Wednesday, June 20, 2007

Chapter One-Jude

Scene: AIRPORT TERMINAL. SECURITY GATE.
POST 9-11.

“M ISS . You’re going to have to take those off.” “Are you kidding me?” “No, ma’am. I can’t let you through ’til you take ’em off.” “And just what am I supposed to do? Stand here in front of all
these people in my thong.” “No, ma’am. Not your pants. I’m talking about those pins.” “Are you kidding me?” “No ma’am. It’s the law.” The security guard’s voice had taken
on an ominous tone and his officious demeanor was beginning to grate my nerves. “Hey, lady, just do what he says, for crying out loud. We’ve waited long enough.” I wheeled around. A line of about two hundred angry people had formed up behind me, and most of them were doing that irritating
foot-tapping thing. They were becoming increasingly impatient, and beginning to murmur. But who could blame them, all of that waiting and standing around? My head began to hurt.
Frances and I were flying to Washington D.C.’s Dulles airport. We were late as usual, but this time it wasn’t our fault. We had given ourselves an extra hour this time, but just as we were leaving Frances’ house, her enormous, but very loveable Great Dane, Sophie, had dragged a box of tomatoes off the kitchen counter and eaten every last one of them. They had been a gift from a neighbor’s garden and there were three dozen of them neatly packed into the box. Of course, Frances was worried that Sophie would become sick at worst, or leave a horrendous mess on the carpet at best, so she insisted on waiting a half hour to see what might happen.
After 30-minutes of Frances and Sophie staring at each other intently, I insisted that she’d be okay and the kids would be able to check on her when they returned from school. “They’d report to us,” I’d said.
Even with that delay, we still would have made it on time, if it hadn’t been for the woman at the ticket counter who couldn’t understand Frances’ English accent. She kept telling us there were no flights to Dallas that day and Frances kept saying, “Not Dallas, Dulles.”
After several of these exchanges, their conversation began to sound like an Abbott and Costello skit and, frankly, I often thought of the two of us in just that fashion, only in our case, it was more like Costello and Costello, two frazzled women racing to yet another cross continent flight without a straight man, wearing the wrong clothes, fumbling to find our driver’s licenses, even arriving on the wrong day for one flight.

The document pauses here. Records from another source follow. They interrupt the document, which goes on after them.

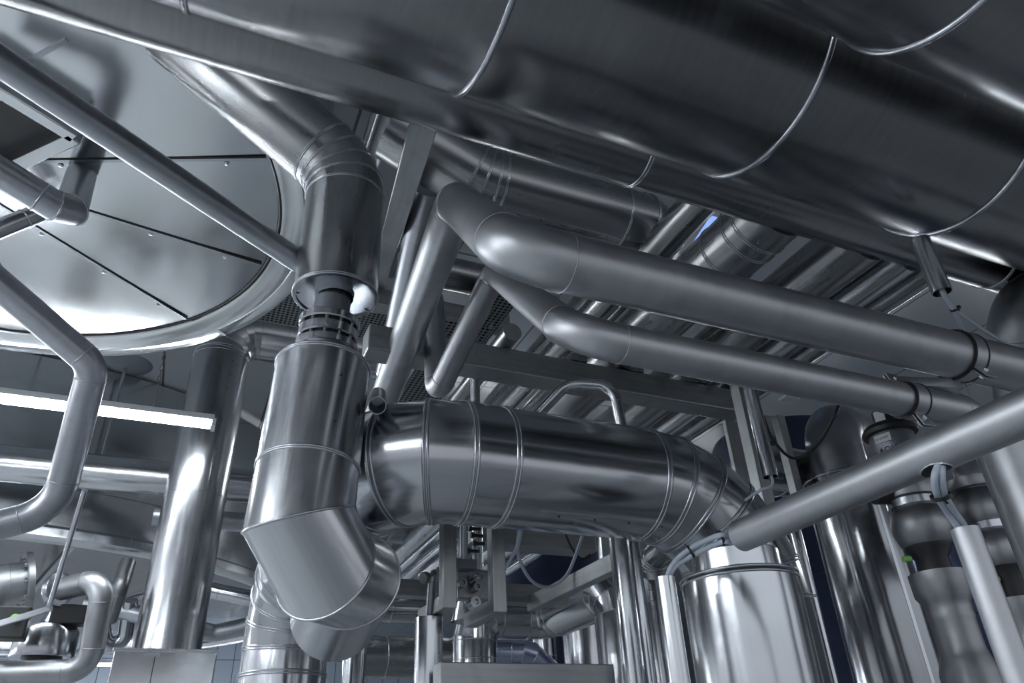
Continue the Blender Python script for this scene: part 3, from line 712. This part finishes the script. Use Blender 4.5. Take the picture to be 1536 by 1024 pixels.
# insulated elbow run at bottom centre
R=.15; e1=pw(712,960,66,R); e1t=along(e1,Z,y=922); e2=axx(e1t,822); e3=along(e2,Y,x=925)
run('elbowed_duct','banded insulated duct zigzagging behind the channel beam at bottom centre','duct',[V((e1.x,e1.y,0)),e1t,e2,e3,V((e3.x,e3.y,0))],R,M['clad2'],bend=[1.1,1.2,1.1],gores=3,bead=.004,n=48,rings=[along(e1,Z,y=962),along(e1,Z,y=990),axx(e1t,790)])
o=MB(); c=pt(700,932,4.6); o.lathe([(.10,0),(.055,.16),(.05,.17),(.0001,.17)],c,Z,32); o=o.build('reducer_cone',M['clad2'],None); tag(o,'small cone shaped steel reducer just under the glossy valve fittings','reducer')
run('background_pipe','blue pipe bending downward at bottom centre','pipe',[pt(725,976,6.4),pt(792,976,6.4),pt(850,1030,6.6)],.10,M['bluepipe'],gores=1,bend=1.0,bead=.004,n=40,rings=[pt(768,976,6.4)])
vpipe('background_riser','slender shiny riser left of the broad one behind the channel beam',818,980,36,.12,M['clad2'],ytop=900,rings=(985,))
vpipe('background_riser','broad shiny riser behind the channel beam at bottom centre',876,980,62,.2,M['clad2'],ytop=880)
R=.06; vpipe('background_riser','ringed riser just right of the twin upright pipes',984,930,40,.08,M['clad2'],ytop=862,rings=(890,905))
run('background_pipe','ringed pipe elbow behind the twin upright pipes','pipe',[pt(984,862,4.4),pt(980,838,4.4),pt(1030,790,4.0)],.08,M['back'],bend=1.2,gores=3,bead=.004,n=40)
P=pw(810,825,17,.05); run('low_pipe','slanting pipe right of the twin brackets below the main duct','pipe',[along(P,Y,x=745),along(P,Y,x=885)],.05,M['clad2'],n=32)
for i,(x,y,w,l) in enumerate(((632,836,14,'left of three slanting pipes under the main duct foot'),(655,838,17,'middle of three slanting pipes under the main duct foot'),(672,850,9,'right and thinnest of three slanting pipes under the main duct foot'))):
    P=pw(x-12,y,w,.045); run('low_pipe',l,'pipe',[along(P,Y,x=570),along(P,Y,x=690)],.045,M['clad2'],n=28)
cable('cable','grey cable hanging in a loop under the main duct',[pt(779,790,3.8),pt(777,830,3.8),pt(795,868,3.85),pt(822,880,3.9),pt(850,862,3.9),pt(868,820,3.9),pt(877,790,3.9)],.009,M['cable'])
cable('cable','second grey cable dropping to the slanting pipe right of the brackets',[pt(783,790,3.7),pt(776,820,3.7),pt(762,845,3.75),pt(752,862,3.8)],.009,M['cable'])
cable('cable','black cable curling beside the high crossbeam',[pt(848,800,4.6),pt(858,822,4.6),pt(872,838,4.6),pt(886,832,4.6)],.008,M['black'])
# ================================================================= UPPER MIDDLE BACKGROUND
p0=pt(634,190,2.95*1.08);p1=pt(553,470,6.4)
o=MB(); o.beam(p0+(p0-p1)*.1,p1,.12,.12,V((1,.3,0))); o=o.build('inclined_beam',M['beam'],None,bevel=.006); tag(o,'square steel beam slanting down behind the hanging duct','beam')
run('background_pipe','dark slanting pipe behind the thicker rising bare pipe','pipe',[pt(583,560,4.9),pt(642,285,4.2)],.088,M['pipe'],n=40)
run('background_pipe','small pipe squeezed between hanging duct and inclined beam','pipe',[pt(586,165,4.2),pt(545,285,5.4)],.05,M['pipe'],n=28)
run('background_pipe','thin dark pipe beside the hanging duct elbow','pipe',[pt(566,160,4.6),pt(540,240,5.4)],.028,M['pipe'],n=24)
hb=pw(700,416,50,.13); run('background_pipe','dark horizontal pipe seen between the two rising bare pipes','pipe',[axx(hb,590),axx(hb,830)],.13,M['back'],n=40)
xbeam(560,760,650,467,26,5.6,'pale crossbeam behind the hook-bent pipe')
P=pt(622,606,5.6); t=thing('cable_tray','perforated cable tray glimpsed above the left end of the main duct','cable tray',P)
o=MB(); o.box(P,X*.16,Y*1.2,Z*.004); o.build('tray_floor',M['perf'],t)
for s in (-1,1): o=MB(); o.box(P+X*(.162*s)+Z*.03,X*.003,Y*1.2,Z*.035); o.build('tray_side',M['beam'],t)
P=onz(452,462,5.0); t=thing('cable_tray','perforated cable tray between the vessel rim and the ring coupling','cable tray',P)
o=MB(); o.box(P,X*.7,Y*.3,Z*.004); o.build('tray_floor',M['perf'],t)
for s in (-1,1): o=MB(); o.box(P+Y*(.3*s)+Z*.03,X*.7,Y*.003,Z*.035); o.build('tray_side',M['beam'],t)
P=pt(775,462,5.2)
t=thing('cable_tray','perforated cable tray beside the narrow rack pipe','cable tray',P)
o=MB(); o.box(P-X*.12,X*.09,Y*.6,Z*.004); o.build('tray_floor',M['perf'],t)
for s in (-1,1): o=MB(); o.box(P-X*.12+X*(.092*s)+Z*.03,X*.003,Y*.6,Z*.035); o.build('tray_side',M['beam'],t)
# small open pipe end
P=pt(566,608,2.75); v=(CAM-P).normalized(); run('open_pipe','small open pipe end with black mouth between the coupled duct and main duct','pipe',[P-v*.35+V((0,0,.05)),P],.034,M['pipe'],open1=True,n=32)
# pipe saddles on the box beam
for i,(x,l) in enumerate(((862,'pipe saddle on the box beam nearest the bright pipe'),(948,'pipe saddle near the middle of the box beam'),(1030,'pipe saddle on the box beam toward its right end'))):
    P=axx(bb,x)+Z*.10; t=thing('pipe_saddle',l,'bracket',P); o=MB(); o.box(P-Y*.06,X*.05,Y*.02,Z*.022); o.build('foot',M['beam'],t); o=MB(); o.box(P+Z*.03,X*.006,Y*.06,Z*.05); o.build('web',M['beam'],t)
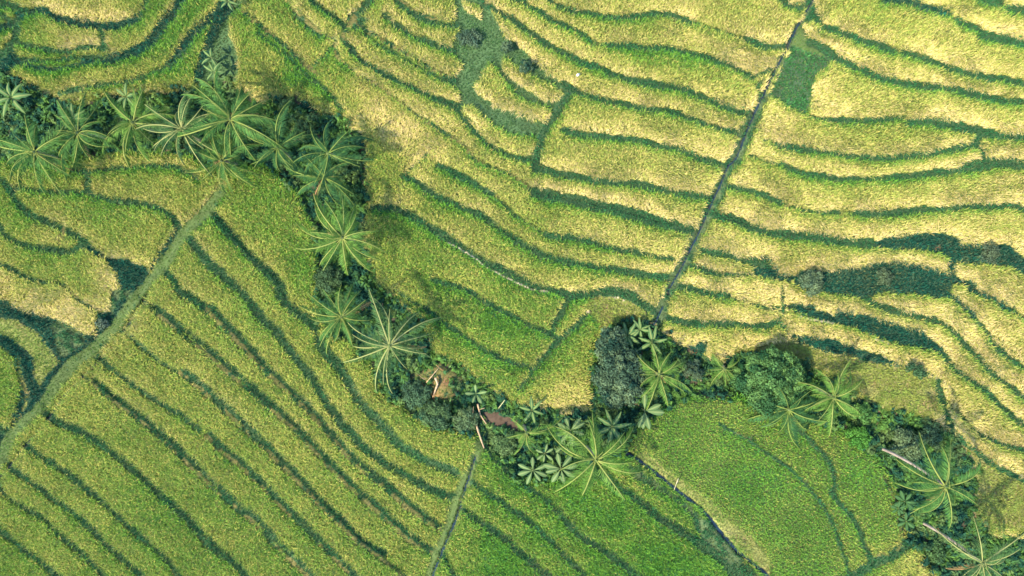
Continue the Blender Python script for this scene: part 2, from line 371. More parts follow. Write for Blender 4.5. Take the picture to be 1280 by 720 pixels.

It was all becoming far too familiar. In our defense, however, we were doing the work of six people.
Had we not been held up by the airline employee, I might have thought to undo the 35 safety pins running along the outer seams of my designer jeans—all the rage at the time—before getting to the X-ray machine, but probably not.
They didn’t hold my pants together as you might be guessing; they were just decorative and I thought they were cute. The other 200 people in line did not see the humor and didn’t care much for my fashion sense either.
“Now what in the world am I going to do—hold a flight atten¬dant hostage at the point of a pin?” I asked the security guard.
Standing rigid in his starched white shirt, shiny silver badge at eye level, his arms firmly crossed on his chest, he said with an edge in his voice, “Ma’am...”
I quickly started to unfasten the pins, one by one. It took me nearly 15-minutes, all the while listening to the groans and sighs all the way back as far as anyone who could see me and knew what was happening. I could almost feel the heat of their anger on my neck.
Inevitably, many of those closest to me in line were also sitting closest to Frances and me on the plane and so there was no lack of furrowed eyebrows, visual daggers, or prolonged dramatic stage sighs for the next four and a half hours.
We had started our jewelry design business the year before with a ridiculously small investment of $9,000 and it was already beginning to take off. In less than 12-months we’d gone from sales of nothing to nearly a million dollars. It was frantic—we were frantic, and we loved every minute of it.
Now we are celebrating our fourth year together and sales have climbed to an astronomical $8,000,000 that’s right—10 mil¬lion. And it all started at a simple yard sale in Newport Beach, California. Not bad for a couple of suburban moms.
Frances and I together have five kids, which is an integral part of this story. I was divorced by the time we formed our company and was raising three children alone: two girls and a boy. Frances is married, and continues to raise two children, and sometimes my three as well.
Between the scheduling of soccer matches, missed school plays, parent-teacher conferences, a monumental helping of guilt, scratching to pay the bills, flying hither, thither and yon for what seemed an interminable number of business meetings, the relentless ringing of cell phones, and missing flights—somehow we became successful in a business we knew little about.
What we had was a dream, a love for design, unbelievably per¬sistent natures, a deep respect for each other, and a great deal of love and support from our families. We didn’t have business degrees. In fact, neither of us went to college, but I learned we could accomplish anything we put our minds to. We did it, against supposedly impossible odds. Sometimes, we wake up scratching our heads at the improbable launching of JudeFrances.